___ DATA SEGMENT

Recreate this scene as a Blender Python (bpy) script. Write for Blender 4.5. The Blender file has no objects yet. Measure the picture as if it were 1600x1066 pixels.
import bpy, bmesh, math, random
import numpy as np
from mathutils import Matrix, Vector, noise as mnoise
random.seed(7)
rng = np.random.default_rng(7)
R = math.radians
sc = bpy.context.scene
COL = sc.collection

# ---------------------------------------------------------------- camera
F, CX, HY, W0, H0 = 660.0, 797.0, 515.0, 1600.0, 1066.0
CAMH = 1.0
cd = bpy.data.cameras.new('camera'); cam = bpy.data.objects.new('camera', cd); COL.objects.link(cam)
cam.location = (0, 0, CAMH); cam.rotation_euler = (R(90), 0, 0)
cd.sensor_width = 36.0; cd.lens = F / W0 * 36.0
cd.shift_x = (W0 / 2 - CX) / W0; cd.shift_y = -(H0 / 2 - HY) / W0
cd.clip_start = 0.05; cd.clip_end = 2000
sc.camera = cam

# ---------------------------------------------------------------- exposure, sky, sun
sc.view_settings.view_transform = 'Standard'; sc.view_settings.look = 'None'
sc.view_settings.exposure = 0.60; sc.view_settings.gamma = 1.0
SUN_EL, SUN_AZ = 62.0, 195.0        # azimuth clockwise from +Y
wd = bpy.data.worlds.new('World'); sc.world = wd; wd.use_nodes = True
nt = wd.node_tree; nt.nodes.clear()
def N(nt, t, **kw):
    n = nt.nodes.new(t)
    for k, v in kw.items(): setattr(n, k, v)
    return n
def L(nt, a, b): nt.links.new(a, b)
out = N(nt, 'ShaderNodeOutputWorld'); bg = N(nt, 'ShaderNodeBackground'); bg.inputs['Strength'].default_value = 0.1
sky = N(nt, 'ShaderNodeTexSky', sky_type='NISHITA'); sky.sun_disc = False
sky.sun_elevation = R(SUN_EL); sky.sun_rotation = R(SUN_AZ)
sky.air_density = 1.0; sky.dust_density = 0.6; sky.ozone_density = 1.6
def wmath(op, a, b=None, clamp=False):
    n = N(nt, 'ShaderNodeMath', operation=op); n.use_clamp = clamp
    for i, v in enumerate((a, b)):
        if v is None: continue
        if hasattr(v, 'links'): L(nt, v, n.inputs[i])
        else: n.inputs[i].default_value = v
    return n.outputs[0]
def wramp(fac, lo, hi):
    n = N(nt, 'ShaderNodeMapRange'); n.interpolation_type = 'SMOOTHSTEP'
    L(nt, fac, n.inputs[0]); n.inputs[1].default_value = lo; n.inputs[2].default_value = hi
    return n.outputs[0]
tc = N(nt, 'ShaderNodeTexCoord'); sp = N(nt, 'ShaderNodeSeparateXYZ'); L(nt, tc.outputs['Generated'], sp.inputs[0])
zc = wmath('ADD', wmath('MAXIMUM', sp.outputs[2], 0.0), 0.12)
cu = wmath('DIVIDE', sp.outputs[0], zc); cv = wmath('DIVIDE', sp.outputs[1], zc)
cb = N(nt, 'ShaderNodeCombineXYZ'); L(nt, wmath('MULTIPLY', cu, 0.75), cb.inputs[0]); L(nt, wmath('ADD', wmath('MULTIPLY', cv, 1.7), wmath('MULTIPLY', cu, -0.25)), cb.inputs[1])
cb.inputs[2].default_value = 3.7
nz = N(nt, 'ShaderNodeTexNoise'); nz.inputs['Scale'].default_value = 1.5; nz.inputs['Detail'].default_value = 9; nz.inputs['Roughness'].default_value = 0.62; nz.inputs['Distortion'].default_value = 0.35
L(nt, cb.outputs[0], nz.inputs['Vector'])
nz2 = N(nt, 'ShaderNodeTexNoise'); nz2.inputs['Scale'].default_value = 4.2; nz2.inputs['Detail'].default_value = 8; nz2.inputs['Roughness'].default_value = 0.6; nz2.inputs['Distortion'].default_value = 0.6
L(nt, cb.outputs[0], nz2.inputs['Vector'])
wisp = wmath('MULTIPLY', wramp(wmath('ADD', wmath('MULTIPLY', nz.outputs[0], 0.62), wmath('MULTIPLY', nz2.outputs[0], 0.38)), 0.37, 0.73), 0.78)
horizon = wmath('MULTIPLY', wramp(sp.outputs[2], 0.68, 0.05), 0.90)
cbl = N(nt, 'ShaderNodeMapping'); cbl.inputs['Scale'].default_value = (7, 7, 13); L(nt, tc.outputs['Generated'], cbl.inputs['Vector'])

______

• [GIVEN EXERCISE]
Each line in the material either holds the string "scene" or does not. State how many do, and nothing else.

• [RESPONSE]
2